» **AIM**
What follows is a listing; give it again exactly, in its entirety.

» **DATA**

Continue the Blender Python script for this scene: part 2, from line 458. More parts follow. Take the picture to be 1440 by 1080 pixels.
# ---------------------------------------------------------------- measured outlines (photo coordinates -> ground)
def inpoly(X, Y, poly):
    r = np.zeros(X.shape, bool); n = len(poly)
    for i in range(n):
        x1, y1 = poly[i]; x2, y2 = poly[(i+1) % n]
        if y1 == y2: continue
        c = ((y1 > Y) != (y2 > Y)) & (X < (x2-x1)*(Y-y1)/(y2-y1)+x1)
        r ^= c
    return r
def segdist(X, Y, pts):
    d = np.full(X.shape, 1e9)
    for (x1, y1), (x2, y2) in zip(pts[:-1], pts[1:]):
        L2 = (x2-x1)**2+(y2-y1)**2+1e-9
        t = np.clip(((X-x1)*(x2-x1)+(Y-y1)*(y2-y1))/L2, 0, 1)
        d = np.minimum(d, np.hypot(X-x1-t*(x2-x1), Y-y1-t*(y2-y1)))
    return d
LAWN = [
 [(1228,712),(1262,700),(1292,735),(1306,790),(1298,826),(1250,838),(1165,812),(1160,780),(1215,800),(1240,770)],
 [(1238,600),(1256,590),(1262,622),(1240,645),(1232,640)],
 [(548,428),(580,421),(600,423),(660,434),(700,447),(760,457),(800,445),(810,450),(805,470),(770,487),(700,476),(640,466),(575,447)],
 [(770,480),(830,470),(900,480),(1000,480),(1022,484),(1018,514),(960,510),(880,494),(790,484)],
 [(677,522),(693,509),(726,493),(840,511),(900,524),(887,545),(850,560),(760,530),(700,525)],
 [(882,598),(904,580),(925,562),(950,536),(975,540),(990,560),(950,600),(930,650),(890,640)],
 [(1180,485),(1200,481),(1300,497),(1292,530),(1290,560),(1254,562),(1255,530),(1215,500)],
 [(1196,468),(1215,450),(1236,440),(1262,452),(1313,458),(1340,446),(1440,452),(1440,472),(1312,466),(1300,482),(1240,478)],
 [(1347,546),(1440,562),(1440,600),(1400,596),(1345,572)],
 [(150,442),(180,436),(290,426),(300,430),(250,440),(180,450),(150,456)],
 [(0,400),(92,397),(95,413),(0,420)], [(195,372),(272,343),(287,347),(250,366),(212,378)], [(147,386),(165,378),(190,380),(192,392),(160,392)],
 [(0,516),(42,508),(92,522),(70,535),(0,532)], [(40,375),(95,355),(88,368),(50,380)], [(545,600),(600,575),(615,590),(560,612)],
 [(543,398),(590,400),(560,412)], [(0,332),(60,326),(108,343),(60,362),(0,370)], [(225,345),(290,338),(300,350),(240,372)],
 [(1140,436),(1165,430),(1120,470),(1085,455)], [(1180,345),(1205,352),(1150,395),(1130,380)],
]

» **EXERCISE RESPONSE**
Continue the Blender Python script for this scene: part 2, from line 458. More parts follow. Take the picture to be 1440 by 1080 pixels.
# ---------------------------------------------------------------- measured outlines (photo coordinates -> ground)
def inpoly(X, Y, poly):
    r = np.zeros(X.shape, bool); n = len(poly)
    for i in range(n):
        x1, y1 = poly[i]; x2, y2 = poly[(i+1) % n]
        if y1 == y2: continue
        c = ((y1 > Y) != (y2 > Y)) & (X < (x2-x1)*(Y-y1)/(y2-y1)+x1)
        r ^= c
    return r
def segdist(X, Y, pts):
    d = np.full(X.shape, 1e9)
    for (x1, y1), (x2, y2) in zip(pts[:-1], pts[1:]):
        L2 = (x2-x1)**2+(y2-y1)**2+1e-9
        t = np.clip(((X-x1)*(x2-x1)+(Y-y1)*(y2-y1))/L2, 0, 1)
        d = np.minimum(d, np.hypot(X-x1-t*(x2-x1), Y-y1-t*(y2-y1)))
    return d
LAWN = [
 [(1228,712),(1262,700),(1292,735),(1306,790),(1298,826),(1250,838),(1165,812),(1160,780),(1215,800),(1240,770)],
 [(1238,600),(1256,590),(1262,622),(1240,645),(1232,640)],
 [(548,428),(580,421),(600,423),(660,434),(700,447),(760,457),(800,445),(810,450),(805,470),(770,487),(700,476),(640,466),(575,447)],
 [(770,480),(830,470),(900,480),(1000,480),(1022,484),(1018,514),(960,510),(880,494),(790,484)],
 [(677,522),(693,509),(726,493),(840,511),(900,524),(887,545),(850,560),(760,530),(700,525)],
 [(882,598),(904,580),(925,562),(950,536),(975,540),(990,560),(950,600),(930,650),(890,640)],
 [(1180,485),(1200,481),(1300,497),(1292,530),(1290,560),(1254,562),(1255,530),(1215,500)],
 [(1196,468),(1215,450),(1236,440),(1262,452),(1313,458),(1340,446),(1440,452),(1440,472),(1312,466),(1300,482),(1240,478)],
 [(1347,546),(1440,562),(1440,600),(1400,596),(1345,572)],
 [(150,442),(180,436),(290,426),(300,430),(250,440),(180,450),(150,456)],
 [(0,400),(92,397),(95,413),(0,420)], [(195,372),(272,343),(287,347),(250,366),(212,378)], [(147,386),(165,378),(190,380),(192,392),(160,392)],
 [(0,516),(42,508),(92,522),(70,535),(0,532)], [(40,375),(95,355),(88,368),(50,380)], [(545,600),(600,575),(615,590),(560,612)],
 [(543,398),(590,400),(560,412)], [(0,332),(60,326),(108,343),(60,362),(0,370)], [(225,345),(290,338),(300,350),(240,372)],
 [(1140,436),(1165,430),(1120,470),(1085,455)], [(1180,345),(1205,352),(1150,395),(1130,380)],
]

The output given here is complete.